Recently, I had the opportunity to testify at a U.S. House of Representatives hearing, “Building Confidence in the Supreme Court Through Ethics and Recusal Reforms.” In reality, the hearing wasn’t about building confidence in the court.

If confidence is lacking, it is not due to issues of ethics or recusals. Rather, confidence in the court is undermined by the coordinated campaign by the corporate media and Democrats to smear conservative justices with the goal of delegitimizing the court.

Why now? Because liberals fear that the court finally has a working conservative majority that may sweep away a number of long-time liberal landmark cases that cannot stand up to more rigorous constitutional scrutiny. And in this effort, Democrats and the media are trying to threaten, intimidate, destroy, and remove any of the justices who may constitute this new majority.
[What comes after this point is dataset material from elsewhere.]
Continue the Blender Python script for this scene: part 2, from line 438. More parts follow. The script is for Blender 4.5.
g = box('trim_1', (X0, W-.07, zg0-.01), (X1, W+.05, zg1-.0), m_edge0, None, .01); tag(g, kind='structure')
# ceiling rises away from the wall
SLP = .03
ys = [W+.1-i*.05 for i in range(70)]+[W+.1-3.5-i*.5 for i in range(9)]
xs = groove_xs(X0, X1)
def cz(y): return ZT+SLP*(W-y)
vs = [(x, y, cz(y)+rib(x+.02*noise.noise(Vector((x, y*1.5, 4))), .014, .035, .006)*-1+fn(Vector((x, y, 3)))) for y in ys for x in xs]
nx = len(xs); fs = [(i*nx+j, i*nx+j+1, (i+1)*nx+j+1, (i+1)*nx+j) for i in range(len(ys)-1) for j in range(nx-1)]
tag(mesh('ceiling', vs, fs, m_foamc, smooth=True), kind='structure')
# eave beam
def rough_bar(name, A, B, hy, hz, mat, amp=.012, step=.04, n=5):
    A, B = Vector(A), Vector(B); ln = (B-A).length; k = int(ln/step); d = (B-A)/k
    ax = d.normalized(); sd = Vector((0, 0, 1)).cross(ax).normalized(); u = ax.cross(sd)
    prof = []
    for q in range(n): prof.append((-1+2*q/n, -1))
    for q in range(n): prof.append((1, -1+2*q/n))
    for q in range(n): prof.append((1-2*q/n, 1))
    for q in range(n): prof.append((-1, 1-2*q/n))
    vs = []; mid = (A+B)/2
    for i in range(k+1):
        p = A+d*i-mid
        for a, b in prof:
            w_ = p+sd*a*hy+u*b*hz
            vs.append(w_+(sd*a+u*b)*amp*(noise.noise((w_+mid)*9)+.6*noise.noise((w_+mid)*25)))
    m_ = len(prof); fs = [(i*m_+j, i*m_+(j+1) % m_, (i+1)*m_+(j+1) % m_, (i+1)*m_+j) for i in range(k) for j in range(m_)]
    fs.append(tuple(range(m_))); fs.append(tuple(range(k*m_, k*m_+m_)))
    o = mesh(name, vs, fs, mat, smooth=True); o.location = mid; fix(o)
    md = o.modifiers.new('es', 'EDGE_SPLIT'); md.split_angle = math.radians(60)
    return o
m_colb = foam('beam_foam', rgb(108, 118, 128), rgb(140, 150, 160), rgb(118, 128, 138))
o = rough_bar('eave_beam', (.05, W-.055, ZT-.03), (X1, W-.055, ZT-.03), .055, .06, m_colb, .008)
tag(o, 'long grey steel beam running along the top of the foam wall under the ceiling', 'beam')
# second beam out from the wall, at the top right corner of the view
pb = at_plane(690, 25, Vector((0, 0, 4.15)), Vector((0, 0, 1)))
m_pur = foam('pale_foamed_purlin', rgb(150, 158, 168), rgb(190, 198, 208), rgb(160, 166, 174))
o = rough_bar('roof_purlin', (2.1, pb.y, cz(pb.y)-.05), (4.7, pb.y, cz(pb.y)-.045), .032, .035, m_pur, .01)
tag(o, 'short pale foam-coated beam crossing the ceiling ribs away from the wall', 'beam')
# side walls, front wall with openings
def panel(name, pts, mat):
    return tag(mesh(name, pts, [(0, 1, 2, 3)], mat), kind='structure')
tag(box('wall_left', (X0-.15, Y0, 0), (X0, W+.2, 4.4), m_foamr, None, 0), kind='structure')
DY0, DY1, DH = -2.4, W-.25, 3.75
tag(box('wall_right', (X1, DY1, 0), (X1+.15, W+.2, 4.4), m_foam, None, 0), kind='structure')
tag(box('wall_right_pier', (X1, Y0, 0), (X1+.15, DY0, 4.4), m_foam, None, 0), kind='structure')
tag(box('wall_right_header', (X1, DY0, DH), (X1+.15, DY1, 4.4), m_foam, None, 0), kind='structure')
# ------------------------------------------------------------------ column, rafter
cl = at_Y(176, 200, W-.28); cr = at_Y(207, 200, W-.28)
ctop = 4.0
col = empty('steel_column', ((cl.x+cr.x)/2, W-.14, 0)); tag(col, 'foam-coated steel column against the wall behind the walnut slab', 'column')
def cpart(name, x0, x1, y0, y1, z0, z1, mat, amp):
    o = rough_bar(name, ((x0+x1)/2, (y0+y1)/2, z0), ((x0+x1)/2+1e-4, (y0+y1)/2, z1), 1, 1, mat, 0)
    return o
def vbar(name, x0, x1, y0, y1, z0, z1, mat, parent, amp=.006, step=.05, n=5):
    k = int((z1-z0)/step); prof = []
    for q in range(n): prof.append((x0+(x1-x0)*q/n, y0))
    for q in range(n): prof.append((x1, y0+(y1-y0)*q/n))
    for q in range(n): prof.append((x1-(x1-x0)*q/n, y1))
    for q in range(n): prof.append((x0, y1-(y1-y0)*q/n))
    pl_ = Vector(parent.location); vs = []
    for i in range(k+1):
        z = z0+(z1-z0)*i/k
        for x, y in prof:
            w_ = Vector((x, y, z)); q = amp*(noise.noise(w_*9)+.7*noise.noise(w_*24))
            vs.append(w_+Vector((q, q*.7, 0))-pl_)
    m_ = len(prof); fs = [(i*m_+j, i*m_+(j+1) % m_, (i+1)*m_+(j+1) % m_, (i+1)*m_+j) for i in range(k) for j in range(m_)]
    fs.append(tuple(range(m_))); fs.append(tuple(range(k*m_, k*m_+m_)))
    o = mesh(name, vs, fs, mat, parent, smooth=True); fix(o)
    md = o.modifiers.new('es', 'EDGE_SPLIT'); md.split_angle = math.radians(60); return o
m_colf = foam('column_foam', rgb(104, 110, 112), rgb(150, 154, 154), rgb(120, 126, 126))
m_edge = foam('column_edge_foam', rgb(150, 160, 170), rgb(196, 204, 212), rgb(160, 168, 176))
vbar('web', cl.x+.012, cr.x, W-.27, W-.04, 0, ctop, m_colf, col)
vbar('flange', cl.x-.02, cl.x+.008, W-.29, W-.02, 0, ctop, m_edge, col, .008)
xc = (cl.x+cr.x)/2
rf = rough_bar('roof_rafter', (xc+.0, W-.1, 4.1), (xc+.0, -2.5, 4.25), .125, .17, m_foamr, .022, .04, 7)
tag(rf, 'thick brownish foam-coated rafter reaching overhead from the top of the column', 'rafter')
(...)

If you think this is hyperbole, perhaps a brief reminder is in order. Sen. Chuck Schumer, D-N.Y., stood on the steps of the Supreme Court in March 2020 directly threatening Justices Brett Kavanaugh and Neil Gorsuch as the Supreme Court heard oral argument on an abortion case. He said:

I want to tell you, Gorsuch. I want to tell you, Kavanaugh. You have released the whirlwind and you will pay the price. You won’t know what hit you if you go forward with these awful decisions.
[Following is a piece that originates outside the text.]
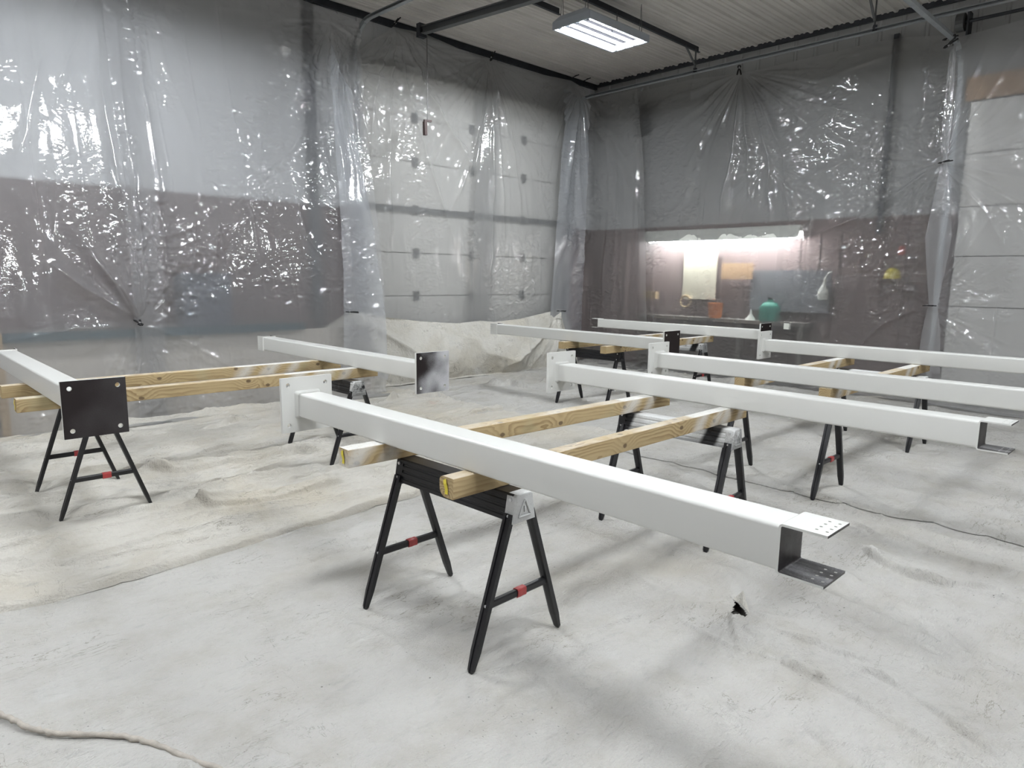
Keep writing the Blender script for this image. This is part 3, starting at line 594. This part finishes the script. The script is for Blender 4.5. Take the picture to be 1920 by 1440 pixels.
# canvas hung across the foot of the garage door
TT = [(4.25, .62), (4.62, .9), (5.05, 1.12), (5.6, 1.02), (6.3, .93), (7.0, .875), (7.5, .90), (7.8, .87), (8.4, .90), (9.0, .98), (9.48, 1.05), (9.66, .9), (9.75, .6)]
# canvas falls from the clamps and billows into the room
wall_sheet('drop_cloth', M['canvas3'], TT, [(4.2, 0), (7.0, 0), (9.85, 0)], lambda a, z, d: (a, 8.56-.12*sst(1-z, 0, 1)-d+0*a, z),
    'beige canvas drop cloth hung across the foot of the back garage door', 'drop cloth', dent=0, gathers=[(5.05, 1.12, .08, 6, 1.0), (9.48, 1.05, .08, 6, .9), (7.2, .9, .03, 5, .6)], seed=83, fold=.05, crink=.008, res=.02, crease=1.6, trail=.08, bill=.16, pulls=[([aD(*q, 8.45) for q in p], a_, w_) for p, a_, w_ in ((((660, 590), (760, 650), (820, 700)), .09, .08), (((655, 590), (690, 640), (720, 700)), .07, .07), (((1045, 590), (1000, 640), (930, 690)), .09, .08), (((1050, 590), (1035, 650), (1020, 690)), .06, .06), (((830, 612), (822, 640), (812, 690)), .04, .03), (((985, 630), (975, 660), (970, 690)), .04, .03), (((870, 610), (900, 660), (980, 680)), .05, .12))])

# ------------------------------------------------------------------ spring clamps
def make_clamp():
    t = thing('spring_clamp', 'x', 'clamp', (0, 0, 0), 0)
    for s in (-1, 1):
        MB().sweep([(0, s*.004, 0), (-.05, s*.018, .0), (-.11, s*.03, -.004)], rrect(.022, .014, .005, 2), scales=[.9, 1.1, 1]).build('handle', M['blackp'], t)
        MB().sweep([(0, s*.006, 0), (.03, s*.02, 0), (.055, s*.006, 0)], rrect(.02, .012, .004, 2)).build('jaw', M['blackp'], t)
    MB().tube([(0, 0, -.014), (0, 0, .014)], .011, 10).build('spring', M['bolt'], t)
    return t
CL = make_clamp(); first = True
def clamp(p, rot, label):
    global first
    o = CL if first else dup(CL, p, 0, label)
    first = False; o.location = p; o.rotation_euler = rot; o['label'] = label
p = at(262, 606, 1, 7.93); clamp(tuple(p), (0, .35, -PI/2), 'black spring clamp pinching the left plastic to the bench edge')
p = at(656, 585, 1, 7.9); clamp(tuple(p), (.2, 0, PI*.8), 'black spring clamp at the upper left corner of the hung canvas')
p = at(1050, 583, 1, 8.36); clamp(tuple(p), (.2, 0, PI*.8), 'black spring clamp at the upper right corner of the hung canvas')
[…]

Less than a year earlier, Sen. Sheldon Whitehouse, D-R.I., the lead Senate sponsor of this proposed legislation, filed an amicus brief in a Second Amendment case pending at the Supreme Court, where he threatened that the court better drop the case or face the consequences. He wrote:

The Supreme Court is not well. And the people know it. Perhaps the Court can heal itself before the public demands it be ‘restructured in order to reduce the influence of politics.’

And now, we are now in the middle of the latest attack in the 40-year war on Justice Clarence Thomas, this time an all-out assault on the justice and his wife, Ginni, for so-called ethical transgressions, such as Thomas allegedly failing to recuse because of his wife’s activities. It is a false and malicious attack on two good people.

The left hates Thomas because he is a black conservative who has never bowed to those who demand that he must think a certain way because of the color of his skin. Its racist attacks have repeatedly sought to portray Thomas as dependent on white people, from Judge Larry Silberman on the D.C. Circuit to Justice Antonin Scalia on the Supreme Court, and always his wife. It’s despicable.

Thomas triggers the left, exposing its racism. But 30 years later, Thomas is still standing strong, considered by many to be our greatest justice.  

But it appears that the left also really hates Ginni Thomas, because she is an outspoken, unapologetic conservative woman.

Thomas has acted ethically and honorably at all times. To date, he has had no reason to recuse himself from any case because of his wife’s opinions or activities. The new recusal standards being applied to Thomas have no grounding in the law or in precedent.

Judge Stephen Reinhardt, a liberal icon from the 9th Circuit, did not recuse from a case challenging a ban on same-sex marriages, even though his wife, who was the head of an ACLU chapter, had spoken out against the ban, and her organization had joined two amicus briefs in the court below. Reinhardt wrote that his wife’s “views are hers, not mine, and I do not in any way condition my opinions on the positions she takes regarding any issues.”

Reinhardt concluded that a reasonable person would not believe he would be partial simply because of his wife’s or her organization’s views. Reinhardt also determined that his wife had no “interest” in the outcome of this case “beyond the interest of any American with a strong view concerning the social issues that confront this nation.” Sound familiar?

When Reinhardt voted exactly as his wife and the ACLU of South Carolina had advocated, nobody accused him of being a puppet of his wife. In fact, Professor Stephen Gillers filed a brief defending Reinhardt, writing:

[A] spouse’s views and actions, however passionately held and discharged, are not imputed to her spouse … A contrary outcome would deem a judge’s spouse unable to hold most any position of advocacy, creating what amounts to a marriage penalty.

Justice Ruth Bader Ginsburg’s husband’s law firm appeared before the Supreme Court several times, and Ginsburg never recused. In fact, she voted in favor of the client of her husband’s colleague.

Based on the law and precedent, Reinhardt and Ginsburg properly did not recuse. But these and other examples in my written testimony prove that Thomas is correct in not recusing from any case to date because of his wife’s activities.  

More troubling, in 2016, Ginsburg directly attacked then-candidate Donald Trump. She called him a “faker,” trashed him for not releasing his taxes, and opined that she feared living in America if Trump were elected. Talk about undermining the legitimacy of the court. She did not recuse from cases involving the Trump administration, including one where Trump challenged a subpoena to release his taxes. Of course, she voted against Trump.

But despite Ginsburg’s dangerous foray into presidential politics to prevent Trump from being elected, no Democrat called for hearings or talked of impeaching her for these partisan attacks or her refusal to recuse from cases involving Trump. For many on the left, she was a hero for attacking Trump. 

There is nothing wrong with ethics and recusals at the Supreme Court. The justices are ethical and honorable public servants. Moreover, to support any reform legislation right now would be to validate this vicious political attack on the Supreme Court.